At Abou Tarek, thousands of plates of koshary are served daily with panache. Its flavor is mild, like a good bowl of Italian pasta which some sly Indian cook has tried to doctor up. I ate my portion, chatting with our gregarious waiter, Mohamed, who insisted that koshary has been an Egyptian staple since ancient times. I doubt it, my theory being that an enterprising Sicilian adapted his pasta to local tastes and sold it, more likely in the 19th or 20th century. No one seems to know the truth.
FUUL’S PARADISE
Fuul (also spelled ful) is truly ancient; the beans used to make this popular snack food have been found in 3000-year-old tombs. Slaves and kings alike partook. Related to hummous, fuul is made of small dried fava beans that are reconstituted, cooked and mashed. Almost always sold from carts or stands, it is served in little metal dishes and accompanied by astringent pickled vegetables, and a dish of dried ground cumin and bread, with which it is scooped and eaten. While the accompaniments help, the beans themselves lack complexity and are pure filler. But locals will think you’re cool for trying it.

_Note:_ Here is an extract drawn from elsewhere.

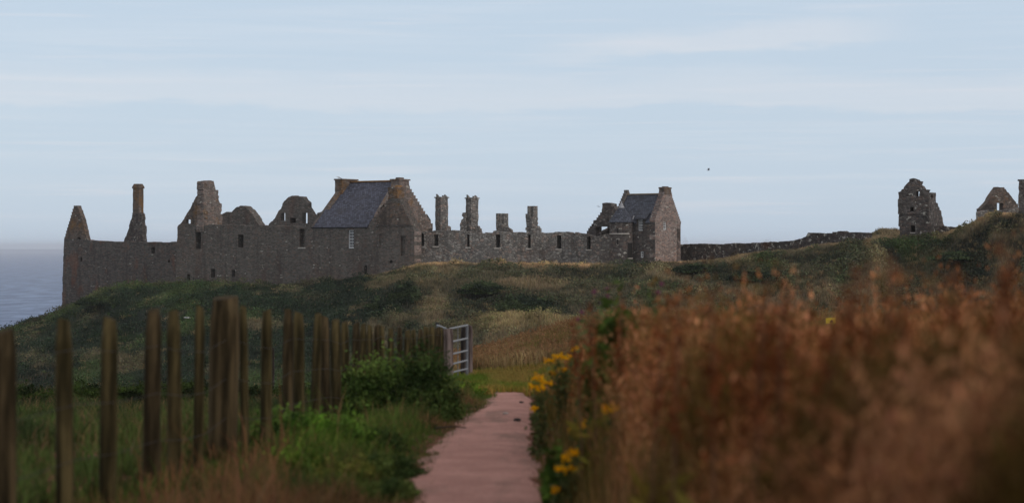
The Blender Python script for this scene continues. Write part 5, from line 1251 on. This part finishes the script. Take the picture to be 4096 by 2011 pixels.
wv = N(nt, 'ShaderNodeTexNoise', Scale=1.0, Detail=7.0, Roughness=.62); mpw = N(nt, 'ShaderNodeMapping'); mpw.inputs['Scale'].default_value = (7, 7, 34); lk.new(dirv, mpw.inputs[0]); lk.new(mpw.outputs[0], wv.inputs['Vector'])
el = N(nt, 'ShaderNodeMath', operation='MULTIPLY_ADD'); lk.new(wv.outputs[0], el.inputs[0]); el.inputs[1].default_value = .030; lk.new(sepd.outputs[2], el.inputs[2])   # warped elevation
def band(a, b, c, d): return mul(nt, ramp(nt, el.outputs[0], a, b), ramp(nt, el.outputs[0], d, c))
b1 = band(.0815, .0855, .0925, .108)
bx = N(nt, 'ShaderNodeMath', operation='MULTIPLY_ADD'); lk.new(sepd.outputs[0], bx.inputs[0]); bx.inputs[1].default_value = -.06; lk.new(el.outputs[0], bx.inputs[2])
b2 = mul(nt, mul(nt, ramp(nt, bx.outputs[0], .104, .108), ramp(nt, bx.outputs[0], .122, .112)), mul(nt, ramp(nt, sepd.outputs[0], -.01, .07), ramp(nt, sepd.outputs[0], .21, .15)))
pale = mix(nt, .75, A(187, 208, 228, 1), A(196, 213, 231, 1))
c = mix(nt, s1, A(199, 216, 234, 1), A(206, 220, 236, 1))
c = mix(nt, mul(nt, b1, .40), c, A(226, 229, 240, 1))
c = mix(nt, mul(nt, b2, .45), c, A(230, 231, 241, 1))
c = mix(nt, mul(nt, s2, .42), c, A(226, 228, 240, 1))
c = mix(nt, ramp(nt, sepd.outputs[2], .14, .36), c, A(214, 209, 206, 1))
bg2 = N(nt, 'ShaderNodeBackground', Strength=1.0); lk.new(c, bg2.inputs[0])
ms = N(nt, 'ShaderNodeMixShader'); ms.inputs[0].default_value = .88; lk.new(bg1.outputs[0], ms.inputs[1]); lk.new(bg2.outputs[0], ms.inputs[2])
ow = N(nt, 'ShaderNodeOutputWorld'); lk.new(ms.outputs[0], ow.inputs[0])

sd = bpy.data.lights.new('sun', 'SUN'); sd.energy = .9; sd.angle = R(14); sd.color = (1, .93, .86)
so = bpy.data.objects.new('sun', sd); link(so)
dirn = Vector((math.sin(SUN_AZ) * math.cos(SUN_EL), math.cos(SUN_AZ) * math.cos(SUN_EL), math.sin(SUN_EL)))
so.rotation_euler = dirn.to_track_quat('Z', 'Y').to_euler(); so.location = dirn * 60

cd = bpy.data.cameras.new('camera'); cd.lens = 70; cd.sensor_width = 36; cd.clip_start = .1; cd.clip_end = 100000
cd.shift_y = -15.5 / 4096
cd.dof.use_dof = True; cd.dof.focus_distance = 230; cd.dof.aperture_fstop = 2.2; cd.dof.aperture_blades = 0
co = bpy.data.objects.new('camera', cd); link(co); co.location = (0, 0, 0); co.rotation_euler = (R(90), 0, 0)
scene.camera = co
scene.view_settings.view_transform = 'Standard'; scene.view_settings.look = 'None'; scene.view_settings.gamma = 1; scene.view_settings.exposure = 0
scene.cycles.use_denoising = True
scene.cycles.max_bounces = 6; scene.cycles.diffuse_bounces = 3; scene.cycles.transmission_bounces = 3; scene.cycles.volume_bounces = 3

T'aameyya, another common street food, is also called falafel(mostly for the sake of foreigners more likely to recognize the latter term). It’s made of a different, greener variety of fava bean ground with lots of parsley, formed into little balls and deep-fried. Like its Lebanese cousin, it’s eaten in pita bread with a little sesame sauce. Although pretty and exotic looking, its taste is pedestrian and lacks spice. However, some t’aameyya stands jazz things up with additional toppings of roast vegetables such as eggplant, cauliflower or peppers –there are the ones to seek out.
FATIR or PIZZA?
Touted as ‘Egyptian pizza’, fatir was my favorite discovery and trumped everything else I ate. On my first day, wandering down one of the most miserably unkempt streets I’d ever seen, greeted only by a lone goat and several curious, raggedly dressed children, I came across a hole-in-the-wall fatir joint. While a few local guys looked on through a floury haze, a portly, toothless chef rolled an elastic dough out on his marble counter, tossing and twirling it in the air to stretch it, like immigrant Greenwich Village pizza makers of yore, until it was paper thin and transparent. He slathered the dough with butter, then raw egg, sprinkled it with ground meat, red and green chilies, onions, and mysterious spices, and folded over and over until it became an 8” square. The fatir was then baked in an old-fashioned wood-stoked oven. A sweet version, minus meat and vegetables, is dusted with powdered sugar and cinnamon. I watched and photographed the process, conversing as best I could in my limited Arabic, English and French. The hot and flaky crust, crispy and smoky brown, contained a payload of perfectly caramelized vegetables and succulent meat. I returned to this humble spot several times but each time found that the owner had run out of food – I left hungry.
PIGEON ARABIC
Everyone in Cairo knows about Al Farahat, a hole-in the wall restaurant famous for its stuffed pigeon. Having seen these birds live and for sale in the market, I felt assured that I would not be eating wild ‘rats-with-wings’, as we called them in New York - they look like close relatives, though. I headed to an address in the old Islamic neighborhood, but as there are almost no numbers on buildings in Cairo, I wandered down the chaotic street, asking directions repeatedly. I was pointed straight ahead, then back, then ahead again. Al Farahat should be called ‘Al Kafka’ I thought – it doesn’t exist. But finally those months of Arabic study paid off. I noticed a small sign on an alley corner and sounded out “Al Fa-Ra-Hat.” No Roman letters to attract the tourist hordes. Sure enough, this funkier-than-I-imagined roast meat emporium was down the alley, hidden from main street view. A small two-story kitchen contained nothing but a stainless steel oven, with a pipe piercing the roof to release the wood smoke. Dozens of yard-long skewered meat kebabs lay ready next to the raw stuffed birds, also skewered. Tables in a small dining room tumbled out into the alley where shoppers and vendors stop for a delectable meal. Beef kebabs here are smokey, succulent and just chewy enough. The birds, called hamam ma'shi, are stuffed with a rice pilaf perfumed with a little cinnamon then spit roasted. There’s not much meat, but, as Spencer Tracy said of Kate Hepburn, “Not much meat on her, but what there is, is cherce.
¡VIVA LA REVOLUCIÓN!
A year after my first trip I returned to Cairo, this time after the ‘Facebook’ revolution of January 25, 2011. With the media suggesting a war-torn and volatile situation, there were few tourists. I raced down to Tahrir Square where the demonstrations had taken place. Business was back to normal. The mood was vivacious and optimistic. A small group of protesters held up photos of ‘bad guy’ politicians. Tee shirt hawkers, cotton candy vendors, groups of young people and curious families with picnic baskets looked on. Most were happy to pose for a photo, proud to show the world what they had achieved. A student painted the colors of the Egyptian flag on the back of my hand. A few blocks away, on 26 July Street, the main shopping thoroughfare, several buildings sported fresh coats of paint and shopkeepers swept in front of their stores, an apparent show of civic pride unheard of for decades. One storeowner told me he no longer had to pay bribes to the local police, an immediate change for the better. I was happy to be there, glad to spend a few sorely needed Egyptian pounds. I left impressed by the spirit of possibility for the future, but hungry for more fatir.